Obama applauded in the joint statement "Pakistan's role as a key counterterrorism partner". By reiterating "their common resolve to promote peace and stability throughout the region and to counter all forms of extremism and terrorism", Pakistan was made to look good. Worse, Obama made the suppression of extremism and militancy the cooperative responsibility of all South Asian countries, not only that of Pakistan as the source of all these forces. The defining counterterrorism partnership of the 21st century between India and the US is absent from all this.

Credence

Pakistan uses the excuse of Kashmir for its terrorist onslaught against India, which makes it even more necessary not to pander to its Kashmir fixation. But the US is unable to shed its traditional pro-Pakistan slant on Kashmir. Whereas in 2013, during Nawaz Sharif's Washington visit, Obama supported a "sustained dialogue process" for "resolving all outstanding territorial and other disputes through peaceful means", Kashmir was not specifically mentioned. This time, to satisfy Nawaz Sharif who has been determined to internationalise the Kashmir issue, it was. By calling Kashmir a "dispute", the US is preferring the Pakistani term. To top this, the joint statement calls for an "uninterrupted dialogue in support of peaceful resolution of all outstanding disputes", rejecting implicitly the Indian line that dialogue and terror cannot go together.

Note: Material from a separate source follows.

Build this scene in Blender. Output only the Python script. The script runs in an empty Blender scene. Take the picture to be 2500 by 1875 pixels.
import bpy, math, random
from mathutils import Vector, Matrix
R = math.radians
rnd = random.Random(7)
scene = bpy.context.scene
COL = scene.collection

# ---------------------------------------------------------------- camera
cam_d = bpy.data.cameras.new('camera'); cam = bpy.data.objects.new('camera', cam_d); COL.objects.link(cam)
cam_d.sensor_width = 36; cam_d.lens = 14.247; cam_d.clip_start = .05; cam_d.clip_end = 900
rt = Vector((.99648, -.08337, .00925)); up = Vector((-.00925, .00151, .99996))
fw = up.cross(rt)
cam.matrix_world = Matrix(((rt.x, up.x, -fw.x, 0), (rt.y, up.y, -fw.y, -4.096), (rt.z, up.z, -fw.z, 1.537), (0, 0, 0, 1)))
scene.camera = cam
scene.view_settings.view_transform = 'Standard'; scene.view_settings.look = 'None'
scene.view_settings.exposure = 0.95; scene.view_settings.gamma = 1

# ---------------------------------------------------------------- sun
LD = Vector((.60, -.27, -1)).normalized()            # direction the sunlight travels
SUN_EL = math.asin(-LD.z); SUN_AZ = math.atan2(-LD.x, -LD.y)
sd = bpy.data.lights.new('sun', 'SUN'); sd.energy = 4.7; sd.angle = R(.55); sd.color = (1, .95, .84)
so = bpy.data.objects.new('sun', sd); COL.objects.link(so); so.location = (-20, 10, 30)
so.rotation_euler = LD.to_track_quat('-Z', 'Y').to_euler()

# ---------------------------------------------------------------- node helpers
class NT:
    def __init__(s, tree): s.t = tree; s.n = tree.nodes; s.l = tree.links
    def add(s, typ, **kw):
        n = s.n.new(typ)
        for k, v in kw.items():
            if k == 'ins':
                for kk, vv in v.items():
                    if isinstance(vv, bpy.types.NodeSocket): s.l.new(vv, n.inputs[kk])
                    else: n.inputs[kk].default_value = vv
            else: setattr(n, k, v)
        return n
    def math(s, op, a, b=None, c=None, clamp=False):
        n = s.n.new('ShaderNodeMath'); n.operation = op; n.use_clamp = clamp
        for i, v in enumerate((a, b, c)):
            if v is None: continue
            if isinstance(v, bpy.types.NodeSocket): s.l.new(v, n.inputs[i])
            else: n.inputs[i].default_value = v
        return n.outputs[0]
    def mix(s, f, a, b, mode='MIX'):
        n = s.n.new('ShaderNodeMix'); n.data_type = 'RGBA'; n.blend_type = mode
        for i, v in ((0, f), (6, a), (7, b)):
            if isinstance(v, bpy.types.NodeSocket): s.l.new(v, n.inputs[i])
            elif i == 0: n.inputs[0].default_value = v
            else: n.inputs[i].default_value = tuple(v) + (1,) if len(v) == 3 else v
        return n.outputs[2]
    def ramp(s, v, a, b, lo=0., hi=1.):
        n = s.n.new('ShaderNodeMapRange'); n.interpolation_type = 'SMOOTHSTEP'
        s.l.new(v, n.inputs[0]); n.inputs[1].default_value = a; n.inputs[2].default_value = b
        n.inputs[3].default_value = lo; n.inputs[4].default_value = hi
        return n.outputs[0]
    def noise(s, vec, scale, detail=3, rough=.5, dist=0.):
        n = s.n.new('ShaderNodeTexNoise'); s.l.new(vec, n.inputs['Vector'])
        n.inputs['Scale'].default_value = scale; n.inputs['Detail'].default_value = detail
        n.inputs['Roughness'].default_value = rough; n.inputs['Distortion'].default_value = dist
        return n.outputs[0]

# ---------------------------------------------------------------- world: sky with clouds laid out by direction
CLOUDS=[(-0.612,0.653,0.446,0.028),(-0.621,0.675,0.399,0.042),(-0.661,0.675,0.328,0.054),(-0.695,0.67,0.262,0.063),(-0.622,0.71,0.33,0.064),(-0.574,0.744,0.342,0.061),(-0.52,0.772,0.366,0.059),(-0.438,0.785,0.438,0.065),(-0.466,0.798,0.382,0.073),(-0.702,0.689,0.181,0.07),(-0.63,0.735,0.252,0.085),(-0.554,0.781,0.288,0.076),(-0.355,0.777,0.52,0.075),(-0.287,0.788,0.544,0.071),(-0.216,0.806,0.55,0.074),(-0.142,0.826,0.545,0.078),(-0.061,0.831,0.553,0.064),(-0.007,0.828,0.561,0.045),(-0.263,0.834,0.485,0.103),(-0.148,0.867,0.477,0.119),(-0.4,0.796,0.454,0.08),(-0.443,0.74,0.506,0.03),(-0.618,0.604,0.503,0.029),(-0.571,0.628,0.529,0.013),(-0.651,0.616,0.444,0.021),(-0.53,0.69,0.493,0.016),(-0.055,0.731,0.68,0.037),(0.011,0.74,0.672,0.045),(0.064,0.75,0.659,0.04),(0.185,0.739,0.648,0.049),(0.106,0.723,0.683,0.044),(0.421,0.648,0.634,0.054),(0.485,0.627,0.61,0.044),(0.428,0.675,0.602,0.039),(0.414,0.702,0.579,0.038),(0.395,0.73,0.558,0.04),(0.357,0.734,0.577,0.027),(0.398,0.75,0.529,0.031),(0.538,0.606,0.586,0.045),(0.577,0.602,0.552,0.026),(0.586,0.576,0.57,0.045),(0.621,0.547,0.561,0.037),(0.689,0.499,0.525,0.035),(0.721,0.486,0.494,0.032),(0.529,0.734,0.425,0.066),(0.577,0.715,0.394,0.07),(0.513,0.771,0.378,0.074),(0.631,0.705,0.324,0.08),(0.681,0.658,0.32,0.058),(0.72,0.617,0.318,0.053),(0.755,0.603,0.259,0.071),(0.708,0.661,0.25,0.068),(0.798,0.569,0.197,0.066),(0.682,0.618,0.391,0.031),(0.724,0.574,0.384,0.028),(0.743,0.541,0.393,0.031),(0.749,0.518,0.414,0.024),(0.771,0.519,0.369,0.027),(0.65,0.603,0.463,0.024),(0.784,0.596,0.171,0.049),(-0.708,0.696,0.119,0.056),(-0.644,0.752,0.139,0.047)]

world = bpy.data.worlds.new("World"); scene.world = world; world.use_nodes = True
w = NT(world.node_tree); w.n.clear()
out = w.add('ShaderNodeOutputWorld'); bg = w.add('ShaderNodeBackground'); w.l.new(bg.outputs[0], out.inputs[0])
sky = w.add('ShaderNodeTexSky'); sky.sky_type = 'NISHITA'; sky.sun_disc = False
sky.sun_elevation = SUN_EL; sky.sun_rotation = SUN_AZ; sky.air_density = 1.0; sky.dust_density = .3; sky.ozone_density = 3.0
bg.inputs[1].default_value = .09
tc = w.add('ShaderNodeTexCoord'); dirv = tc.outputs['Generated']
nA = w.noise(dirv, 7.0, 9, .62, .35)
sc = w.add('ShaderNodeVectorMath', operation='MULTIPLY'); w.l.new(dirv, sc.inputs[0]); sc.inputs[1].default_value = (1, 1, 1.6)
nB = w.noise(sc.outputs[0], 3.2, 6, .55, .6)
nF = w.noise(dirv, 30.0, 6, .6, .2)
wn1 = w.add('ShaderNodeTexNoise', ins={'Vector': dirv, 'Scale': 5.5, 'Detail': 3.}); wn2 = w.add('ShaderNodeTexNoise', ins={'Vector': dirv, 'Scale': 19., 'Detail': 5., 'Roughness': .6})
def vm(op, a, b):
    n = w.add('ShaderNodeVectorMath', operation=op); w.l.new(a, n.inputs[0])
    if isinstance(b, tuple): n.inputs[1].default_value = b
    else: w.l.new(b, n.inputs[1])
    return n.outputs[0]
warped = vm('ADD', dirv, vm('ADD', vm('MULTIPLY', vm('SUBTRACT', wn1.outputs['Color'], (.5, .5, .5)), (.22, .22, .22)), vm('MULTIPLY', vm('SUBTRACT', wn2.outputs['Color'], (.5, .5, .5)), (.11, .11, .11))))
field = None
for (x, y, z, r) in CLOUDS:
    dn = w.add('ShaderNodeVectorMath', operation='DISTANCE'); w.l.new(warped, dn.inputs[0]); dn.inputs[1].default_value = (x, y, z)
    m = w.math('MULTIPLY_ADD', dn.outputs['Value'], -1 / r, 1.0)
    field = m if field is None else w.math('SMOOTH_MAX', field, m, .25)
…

Most unfortunately, the US has implicitly given credence to Pakistan's outlandish charges against India for supporting terrorism in its territory by emphasising the importance of "working together to address mutual concerns of India and Pakistan regarding terrorism". This equates India and Pakistan on the terrorism issue. Our spokesman has rightly objected to Obama's "support for Pakistan's efforts to secure funding for the Diamer-Bhasha and Dasu dams" in Gilgit-Baltistan, despite calling it "disputed territory".

The US should not legitimise Pakistan's illegal occupation of PoK.

It is important that even as we engage the US as much as possible in our own interest, we must not lose sight of the ambiguities of America's strategic policies towards us in our region.